Exercise goal → The listing below contains a span that opens with the line containing "0.17, 0.04)), S2)" and closes with the line containing "# stray dropped". Return that span exactly.

Source excerpt →
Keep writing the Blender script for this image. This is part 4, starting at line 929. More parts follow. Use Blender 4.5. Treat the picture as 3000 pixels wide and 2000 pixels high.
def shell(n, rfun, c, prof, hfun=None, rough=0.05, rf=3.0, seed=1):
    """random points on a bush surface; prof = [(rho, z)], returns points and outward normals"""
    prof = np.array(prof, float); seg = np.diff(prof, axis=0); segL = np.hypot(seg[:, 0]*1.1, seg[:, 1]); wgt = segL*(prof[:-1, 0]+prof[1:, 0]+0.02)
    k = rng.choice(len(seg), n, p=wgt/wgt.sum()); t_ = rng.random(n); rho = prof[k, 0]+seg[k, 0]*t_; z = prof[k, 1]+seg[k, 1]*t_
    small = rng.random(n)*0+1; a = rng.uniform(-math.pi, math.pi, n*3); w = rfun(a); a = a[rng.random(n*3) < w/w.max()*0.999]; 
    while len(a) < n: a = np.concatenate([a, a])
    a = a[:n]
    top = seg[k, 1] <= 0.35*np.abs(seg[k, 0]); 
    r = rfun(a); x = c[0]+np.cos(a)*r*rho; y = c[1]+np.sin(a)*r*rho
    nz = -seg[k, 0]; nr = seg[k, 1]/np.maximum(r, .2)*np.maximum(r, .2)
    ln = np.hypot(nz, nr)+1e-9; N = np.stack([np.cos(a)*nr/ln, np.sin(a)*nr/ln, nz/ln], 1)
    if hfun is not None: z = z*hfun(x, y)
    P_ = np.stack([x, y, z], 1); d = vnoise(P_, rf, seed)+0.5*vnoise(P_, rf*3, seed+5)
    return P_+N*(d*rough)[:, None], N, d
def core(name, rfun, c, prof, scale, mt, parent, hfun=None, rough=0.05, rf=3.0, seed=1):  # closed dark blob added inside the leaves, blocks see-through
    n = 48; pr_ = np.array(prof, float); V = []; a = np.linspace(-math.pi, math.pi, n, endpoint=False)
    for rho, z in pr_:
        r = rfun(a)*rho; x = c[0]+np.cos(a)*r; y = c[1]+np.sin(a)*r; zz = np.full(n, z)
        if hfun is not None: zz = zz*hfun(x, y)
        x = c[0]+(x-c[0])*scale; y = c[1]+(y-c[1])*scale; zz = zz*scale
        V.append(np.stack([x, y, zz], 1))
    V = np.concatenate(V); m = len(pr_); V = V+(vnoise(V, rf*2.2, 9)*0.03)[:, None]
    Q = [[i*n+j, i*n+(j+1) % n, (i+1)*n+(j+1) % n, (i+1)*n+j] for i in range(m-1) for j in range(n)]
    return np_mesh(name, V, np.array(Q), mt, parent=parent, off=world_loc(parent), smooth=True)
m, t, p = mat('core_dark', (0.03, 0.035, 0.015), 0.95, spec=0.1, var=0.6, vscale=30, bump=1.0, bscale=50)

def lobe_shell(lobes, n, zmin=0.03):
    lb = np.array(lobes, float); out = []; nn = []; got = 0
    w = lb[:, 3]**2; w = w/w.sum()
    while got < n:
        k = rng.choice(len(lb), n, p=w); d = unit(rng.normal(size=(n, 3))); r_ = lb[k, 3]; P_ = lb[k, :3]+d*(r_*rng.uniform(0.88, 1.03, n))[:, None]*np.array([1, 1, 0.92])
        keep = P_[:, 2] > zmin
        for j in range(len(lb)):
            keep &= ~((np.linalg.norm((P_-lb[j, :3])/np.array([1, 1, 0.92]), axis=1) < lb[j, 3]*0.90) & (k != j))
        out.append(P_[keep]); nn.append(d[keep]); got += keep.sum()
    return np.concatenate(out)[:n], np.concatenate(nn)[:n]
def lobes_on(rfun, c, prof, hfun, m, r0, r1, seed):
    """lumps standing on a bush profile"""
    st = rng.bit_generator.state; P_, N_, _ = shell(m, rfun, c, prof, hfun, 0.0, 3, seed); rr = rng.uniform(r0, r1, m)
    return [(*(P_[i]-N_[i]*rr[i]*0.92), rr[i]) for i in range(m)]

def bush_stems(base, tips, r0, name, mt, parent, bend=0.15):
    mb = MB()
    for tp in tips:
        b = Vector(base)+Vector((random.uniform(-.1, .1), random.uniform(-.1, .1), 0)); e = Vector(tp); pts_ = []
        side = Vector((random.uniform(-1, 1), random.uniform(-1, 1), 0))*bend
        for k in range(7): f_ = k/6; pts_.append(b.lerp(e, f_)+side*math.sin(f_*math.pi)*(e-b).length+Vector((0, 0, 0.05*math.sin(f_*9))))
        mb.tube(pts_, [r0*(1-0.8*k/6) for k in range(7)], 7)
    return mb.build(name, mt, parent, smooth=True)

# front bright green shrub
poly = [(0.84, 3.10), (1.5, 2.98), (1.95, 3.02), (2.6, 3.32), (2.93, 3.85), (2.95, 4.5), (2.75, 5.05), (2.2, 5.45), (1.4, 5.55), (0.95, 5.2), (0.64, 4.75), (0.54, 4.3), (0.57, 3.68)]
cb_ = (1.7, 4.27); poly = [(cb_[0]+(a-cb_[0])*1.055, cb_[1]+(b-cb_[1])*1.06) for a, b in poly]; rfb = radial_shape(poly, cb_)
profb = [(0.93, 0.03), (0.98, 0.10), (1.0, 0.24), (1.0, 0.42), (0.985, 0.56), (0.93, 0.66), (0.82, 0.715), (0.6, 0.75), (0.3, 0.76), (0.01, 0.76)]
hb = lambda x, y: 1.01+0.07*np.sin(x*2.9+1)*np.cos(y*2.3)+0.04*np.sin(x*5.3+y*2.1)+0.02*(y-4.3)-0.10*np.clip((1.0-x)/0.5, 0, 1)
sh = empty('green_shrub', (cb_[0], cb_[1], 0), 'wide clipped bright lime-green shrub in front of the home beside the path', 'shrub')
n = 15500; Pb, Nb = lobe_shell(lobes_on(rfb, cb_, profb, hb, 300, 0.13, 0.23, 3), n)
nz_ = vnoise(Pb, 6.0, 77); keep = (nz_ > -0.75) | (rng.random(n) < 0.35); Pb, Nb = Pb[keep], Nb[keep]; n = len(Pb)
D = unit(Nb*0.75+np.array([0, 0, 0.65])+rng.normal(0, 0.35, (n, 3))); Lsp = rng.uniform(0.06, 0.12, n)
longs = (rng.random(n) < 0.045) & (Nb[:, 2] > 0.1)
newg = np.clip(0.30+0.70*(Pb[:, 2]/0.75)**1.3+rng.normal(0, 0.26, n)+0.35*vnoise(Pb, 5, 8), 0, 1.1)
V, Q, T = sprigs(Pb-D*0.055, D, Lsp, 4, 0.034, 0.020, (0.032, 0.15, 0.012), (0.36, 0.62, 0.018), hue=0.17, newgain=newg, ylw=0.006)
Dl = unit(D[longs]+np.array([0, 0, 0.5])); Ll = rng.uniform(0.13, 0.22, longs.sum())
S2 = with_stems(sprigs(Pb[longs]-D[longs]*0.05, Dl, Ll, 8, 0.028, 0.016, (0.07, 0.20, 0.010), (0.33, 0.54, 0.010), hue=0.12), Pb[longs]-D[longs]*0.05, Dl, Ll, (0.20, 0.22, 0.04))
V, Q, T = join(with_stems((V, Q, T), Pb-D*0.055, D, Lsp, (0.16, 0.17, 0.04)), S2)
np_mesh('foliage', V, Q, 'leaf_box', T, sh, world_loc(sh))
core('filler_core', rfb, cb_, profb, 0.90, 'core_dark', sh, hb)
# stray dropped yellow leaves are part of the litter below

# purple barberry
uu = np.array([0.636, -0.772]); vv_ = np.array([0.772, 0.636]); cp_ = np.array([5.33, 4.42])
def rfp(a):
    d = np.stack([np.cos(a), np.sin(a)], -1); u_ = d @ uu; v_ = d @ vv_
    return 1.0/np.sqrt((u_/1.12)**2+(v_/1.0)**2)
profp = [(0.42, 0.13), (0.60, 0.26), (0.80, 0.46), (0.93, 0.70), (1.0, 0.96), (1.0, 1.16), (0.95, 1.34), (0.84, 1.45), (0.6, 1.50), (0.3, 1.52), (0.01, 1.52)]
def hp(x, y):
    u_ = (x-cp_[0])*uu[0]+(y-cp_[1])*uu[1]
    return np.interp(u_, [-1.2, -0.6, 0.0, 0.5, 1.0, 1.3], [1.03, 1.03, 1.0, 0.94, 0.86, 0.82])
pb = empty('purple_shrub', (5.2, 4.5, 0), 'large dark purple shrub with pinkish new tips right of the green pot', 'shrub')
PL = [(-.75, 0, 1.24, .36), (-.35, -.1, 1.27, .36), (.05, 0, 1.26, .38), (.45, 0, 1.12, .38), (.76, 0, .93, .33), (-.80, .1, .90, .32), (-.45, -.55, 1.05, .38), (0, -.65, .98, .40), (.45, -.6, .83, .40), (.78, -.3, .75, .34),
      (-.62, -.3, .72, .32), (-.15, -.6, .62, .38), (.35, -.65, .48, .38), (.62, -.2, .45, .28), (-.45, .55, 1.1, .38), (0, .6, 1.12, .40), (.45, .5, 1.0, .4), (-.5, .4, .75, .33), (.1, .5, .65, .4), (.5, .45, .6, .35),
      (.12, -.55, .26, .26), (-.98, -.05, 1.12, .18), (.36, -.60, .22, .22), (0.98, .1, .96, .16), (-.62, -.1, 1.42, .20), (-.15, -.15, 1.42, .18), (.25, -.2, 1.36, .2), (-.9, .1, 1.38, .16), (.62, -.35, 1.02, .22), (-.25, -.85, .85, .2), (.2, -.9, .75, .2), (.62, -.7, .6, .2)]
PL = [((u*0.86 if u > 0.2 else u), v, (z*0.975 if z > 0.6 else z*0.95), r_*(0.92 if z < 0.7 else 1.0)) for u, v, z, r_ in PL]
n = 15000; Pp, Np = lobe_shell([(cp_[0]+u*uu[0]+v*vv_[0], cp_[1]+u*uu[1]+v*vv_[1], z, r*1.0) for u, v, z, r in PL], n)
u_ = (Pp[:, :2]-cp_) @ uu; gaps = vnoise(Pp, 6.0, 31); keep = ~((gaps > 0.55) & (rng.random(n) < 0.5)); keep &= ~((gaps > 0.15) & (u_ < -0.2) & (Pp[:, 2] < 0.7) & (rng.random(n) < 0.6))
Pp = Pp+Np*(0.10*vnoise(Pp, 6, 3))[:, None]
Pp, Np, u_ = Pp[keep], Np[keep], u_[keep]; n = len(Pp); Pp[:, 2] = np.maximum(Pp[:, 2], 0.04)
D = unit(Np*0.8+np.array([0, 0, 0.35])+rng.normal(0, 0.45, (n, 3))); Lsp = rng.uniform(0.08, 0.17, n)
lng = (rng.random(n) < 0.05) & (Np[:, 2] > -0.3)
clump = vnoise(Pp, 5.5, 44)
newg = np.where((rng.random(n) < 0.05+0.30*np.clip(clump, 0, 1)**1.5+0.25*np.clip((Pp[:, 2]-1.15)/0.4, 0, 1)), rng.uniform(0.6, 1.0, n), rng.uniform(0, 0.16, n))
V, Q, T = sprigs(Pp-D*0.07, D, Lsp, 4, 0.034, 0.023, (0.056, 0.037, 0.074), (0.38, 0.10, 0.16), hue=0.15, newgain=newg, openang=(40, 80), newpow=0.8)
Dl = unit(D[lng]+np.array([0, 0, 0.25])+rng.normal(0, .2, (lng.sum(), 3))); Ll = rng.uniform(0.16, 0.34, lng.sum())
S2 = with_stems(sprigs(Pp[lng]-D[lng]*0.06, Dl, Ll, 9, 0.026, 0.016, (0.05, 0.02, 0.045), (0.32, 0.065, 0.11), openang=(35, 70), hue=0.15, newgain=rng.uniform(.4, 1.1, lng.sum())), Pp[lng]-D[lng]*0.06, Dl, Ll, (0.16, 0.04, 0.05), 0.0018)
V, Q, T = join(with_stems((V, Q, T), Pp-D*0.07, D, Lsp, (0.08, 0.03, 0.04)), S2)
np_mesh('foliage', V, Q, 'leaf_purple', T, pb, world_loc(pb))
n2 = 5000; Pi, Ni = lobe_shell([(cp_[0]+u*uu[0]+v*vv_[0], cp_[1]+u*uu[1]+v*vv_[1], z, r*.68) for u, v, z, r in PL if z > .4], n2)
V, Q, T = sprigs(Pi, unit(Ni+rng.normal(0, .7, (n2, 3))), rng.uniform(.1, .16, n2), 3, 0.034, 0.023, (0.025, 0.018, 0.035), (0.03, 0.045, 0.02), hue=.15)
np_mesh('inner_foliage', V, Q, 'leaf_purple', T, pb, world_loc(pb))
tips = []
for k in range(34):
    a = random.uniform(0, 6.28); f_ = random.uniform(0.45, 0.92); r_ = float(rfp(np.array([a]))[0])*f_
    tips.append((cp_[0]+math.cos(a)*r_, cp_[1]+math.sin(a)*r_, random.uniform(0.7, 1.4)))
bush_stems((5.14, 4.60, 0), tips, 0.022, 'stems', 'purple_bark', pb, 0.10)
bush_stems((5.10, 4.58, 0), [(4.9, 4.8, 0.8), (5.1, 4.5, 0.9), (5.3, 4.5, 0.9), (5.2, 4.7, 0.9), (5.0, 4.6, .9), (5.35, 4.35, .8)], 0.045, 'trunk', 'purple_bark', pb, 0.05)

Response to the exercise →
V, Q, T = join(with_stems((V, Q, T), Pb-D*0.055, D, Lsp, (0.16, 0.17, 0.04)), S2)
np_mesh('foliage', V, Q, 'leaf_box', T, sh, world_loc(sh))
core('filler_core', rfb, cb_, profb, 0.90, 'core_dark', sh, hb)
# stray dropped yellow leaves are part of the litter below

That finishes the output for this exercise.